In January it was reported to the Cabinet that Maclean’s relations with others in the working class movement were under serious strain because of “his constant reference to ‘spies’ being present at public and private meetings”. In March, the Report alleged, “Maclean announced on a public platform that all the leading communists in the country, mentioning them by name and including that of Theodore Rothstein, were police spies.”

By April the state agents had concluded: “The communists have been slow to realise, what was patent to everyone else, that John Maclean is the victim of the monomania of the hidden hand’, and they are now reaping a harvest of suspicion from their loyalty to him.” The report continues with smug satisfaction:

“Maclean’s obsession is quite likely to break up the communist movement, for he has a large following in Glasgow and in season and out of season he gives vent to these denunciations” (Report on revolutionary organisations in the United Kingdom April 8 1920, CAB24/103/CP1039).

When Maclean accused Willie Gallacher at a Glasgow public meeting of being “no better than a government agent” (Daily Record December 27 1920, quoted by Pitt), Gallacher responded furiously: “We can’t have a man going round trading on his past and accusing everyone who disagrees with him of being a government agent” (The Worker January 8 1921, quoted by Pitt).

But Maclean simply repeated his charge: “I have insisted in public that you never hit the governing class but they hit you back in reply.

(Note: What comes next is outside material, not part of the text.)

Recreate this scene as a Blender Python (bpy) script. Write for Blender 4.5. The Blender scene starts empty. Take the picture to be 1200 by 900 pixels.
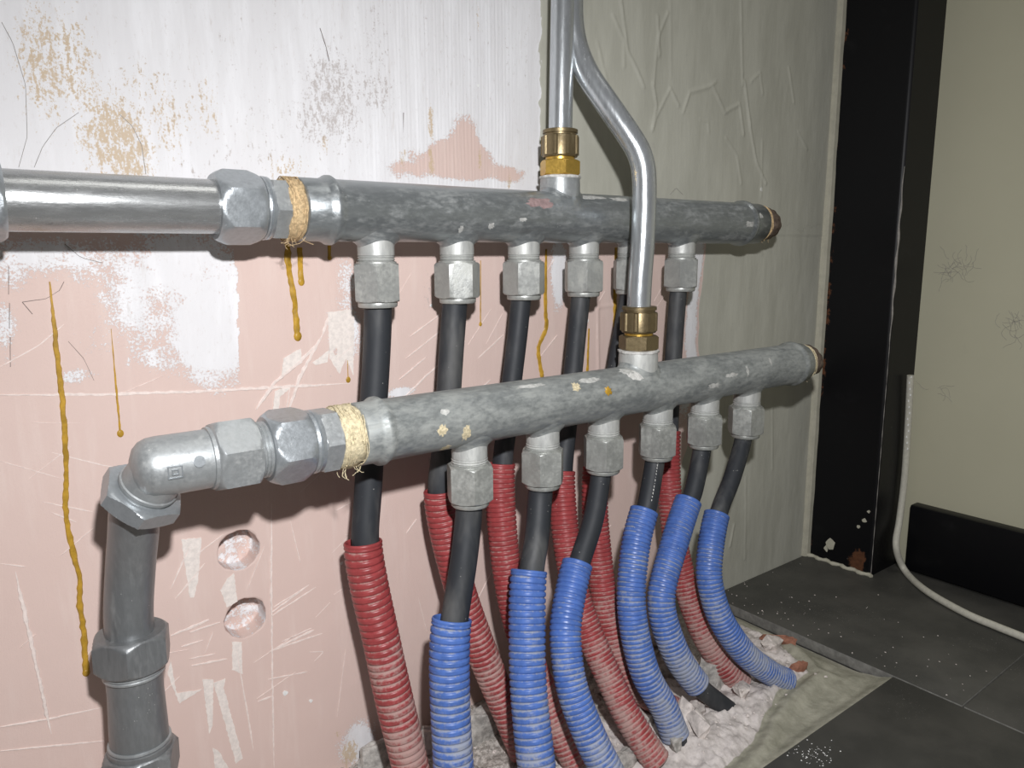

Gallacher obviously was their instrument this time” (The Socialist January 13 1921, quoted by Pitt).

Despite comrade Pitt’s careful research, Smith and Sharpe continue to claim no knowledge of any such accusations against Gallacher and Rothstein. However, both combine their profession of ignorance with statements which imply that Maclean’s allegations against Malone were true. Smith refers to Lieutenant-Colonel Malone as an “anti-socialist Liberal MP”, even though he subsequently joined the British Socialist Party and was one of the founders of the CPGB.

Malone’s conversion to communism was certainly remarkable and clearly superficially based, for he soon left the CPGB and drifted out of politics, but his role in mobilising support for the young Russian republic should not be underestimated. There was never the slightest proof that he was a secret agent of the state during his short period as a communist. Nor did Maclean offer any.

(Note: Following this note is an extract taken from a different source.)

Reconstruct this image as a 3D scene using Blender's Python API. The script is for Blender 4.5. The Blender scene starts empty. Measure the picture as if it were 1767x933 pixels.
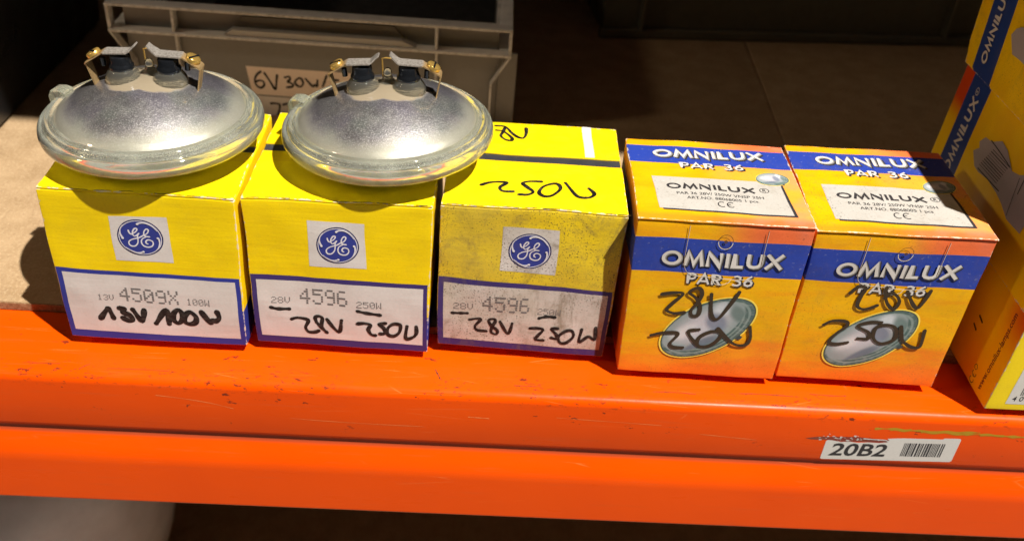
import bpy, bmesh, math, random
from mathutils import Vector, Matrix, noise
D = bpy.data
SC = bpy.context.scene
COL = SC.collection
random.seed(7)

# ------------------------------------------------------------------ camera
cam_d = D.cameras.new('camera'); cam = D.objects.new('camera', cam_d); COL.objects.link(cam)
def rot_axes(p, y, r):
    right = Vector((1, 0, 0)); fwd = Vector((0, math.cos(p), -math.sin(p))); up = Vector((0, math.sin(p), math.cos(p)))
    R = Matrix.Rotation(y, 3, 'Z'); right, fwd, up = R @ right, R @ fwd, R @ up
    return right*math.cos(r)+up*math.sin(r), -right*math.sin(r)+up*math.cos(r), fwd
ax, ay, af = rot_axes(0.61689793, -0.04567475, 0.08550723)
M = Matrix.Identity(4)
for i in range(3):
    M[i][0], M[i][1], M[i][2] = ax[i], ay[i], -af[i]
M.translation = (0.26950404, -0.50728193, 0.43611006)
cam.matrix_world = M
cam_d.sensor_width = 36; cam_d.lens = 34.10; cam_d.clip_start = 0.01; cam_d.clip_end = 60
cam_d.dof.use_dof = True; cam_d.dof.focus_distance = 0.60; cam_d.dof.aperture_fstop = 8
SC.camera = cam

# ------------------------------------------------------------------ world: a dim warehouse, brighter on the aisle side
w = D.worlds.new('World'); SC.world = w; w.use_nodes = True
wn, wl = w.node_tree.nodes, w.node_tree.links
bg = wn['Background']
tc = wn.new('ShaderNodeTexCoord'); sx = wn.new('ShaderNodeSeparateXYZ'); wl.new(tc.outputs['Generated'], sx.inputs[0])
mr = wn.new('ShaderNodeMapRange'); wl.new(sx.outputs['Y'], mr.inputs['Value'])
mr.inputs['From Min'].default_value = 0.25; mr.inputs['From Max'].default_value = -0.9
mr.inputs['To Min'].default_value = 0.002; mr.inputs['To Max'].default_value = 0.028
wl.new(mr.outputs[0], bg.inputs['Strength']); bg.inputs['Color'].default_value = (1.0, 0.93, 0.84, 1)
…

Maclean’s Open letter to Lenin’ makes clear allegations against the newly formed CPGB as a whole. He writes that the posing of Labour leaders such as MacDonald and Snowden as friends of Russia would not deceive Lenin. Lloyd George “must therefore make way for a Communist Party whose ‘leaders’ are controlled by him”. And of course Maclean ends with the “conscious and unconscious tools” smear.

Comrade Sharpe would have us believe that Maclean was merely criticising the CPGB leaders’ opportunism - and then goes on to repeat the smear himself: “Maclean was certainly not exaggerated in his remarks about the CPGB acting as tools of the Lloyd George government, given their softness towards the Labour Party ...”

So let us sum up the objections of comrades Smith and Sharpe. They appear to be saying that John Maclean’s treatment at the hands of the state left him with no lasting mental problems; but even if he was mentally disturbed that did not affect his political judgement. They say that Maclean never accused the CPGB leadership of being, collectively or individually, agents of the British state; but if he had made them the allegations were probably true.

Our differences with the comrades are not primarily about John Maclean and the founding of the CPGB. Our main differences concern the need for a Communist Party today. Is it correct to stand and watch from the sidelines while others attempt to build what is necessary? Is it enough to point out their shortcomings, or should those who claim to know better attempt to shape a real movement themselves? Should disagreement over tactics and strategy keep us apart, or should communists agree to organise as a unity and test them out in practice?

And should professed revolutionaries hurl false accusations in an attempt to cover up their own refusal to join such a project?